In an interview in the 1960s, artist Toko Shinoda said it was both wonderful and terrible to be driven by something inside. She quoted Japan's woodblock print artist Hokusai. "I know what he meant when he said that at 75 he could understand a little. If he lived to be 90 he would understand more. And if he could live to be 120, then maybe he could understand."
On March 28, Toko celebrates her own 90th birthday. A small, dainty, kimonoed lady, she has achieved impressive stature in a wide world of art. In the '60s she was already a luminary -- versatile, distinctive and prolific in her output.
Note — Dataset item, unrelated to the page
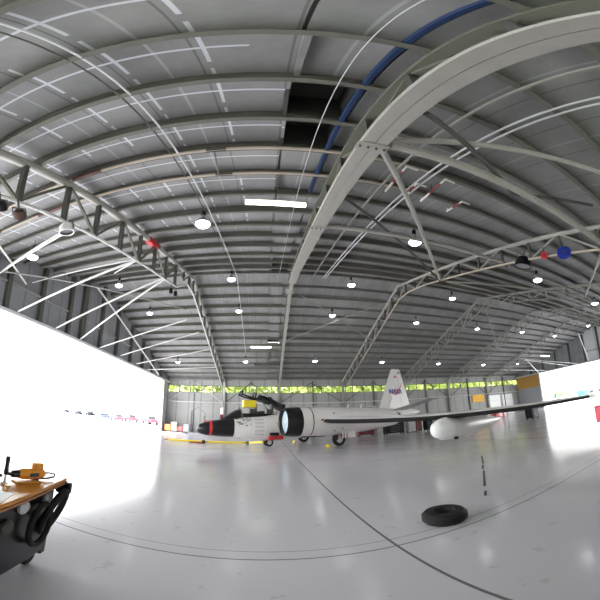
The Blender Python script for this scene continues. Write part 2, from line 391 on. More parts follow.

Sometimes, in suggestions of the gentleness of her own nature, she used fragile wisps of brushes for her delicate work. Sometimes, acknowledging her certainty and inner strength, in both hands she wielded heavy mops of brushes made from special strands of sheep's wool. Sometimes she used paper that was made by hand 300 years ago. She gave two sources for the force that drove her. "My family environment, and something in my own heart."
Toko was born in Manchuria, the fifth of seven children in her family, which returned to Gifu when she was a baby. "My grand-uncle was a very famous seal cutter, a calligrapher-sculptor, of the Meiji period. He made Emperor Meiji's seal. He had to know calligraphy and Chinese poetry, and he taught both to my father, who taught me," she said.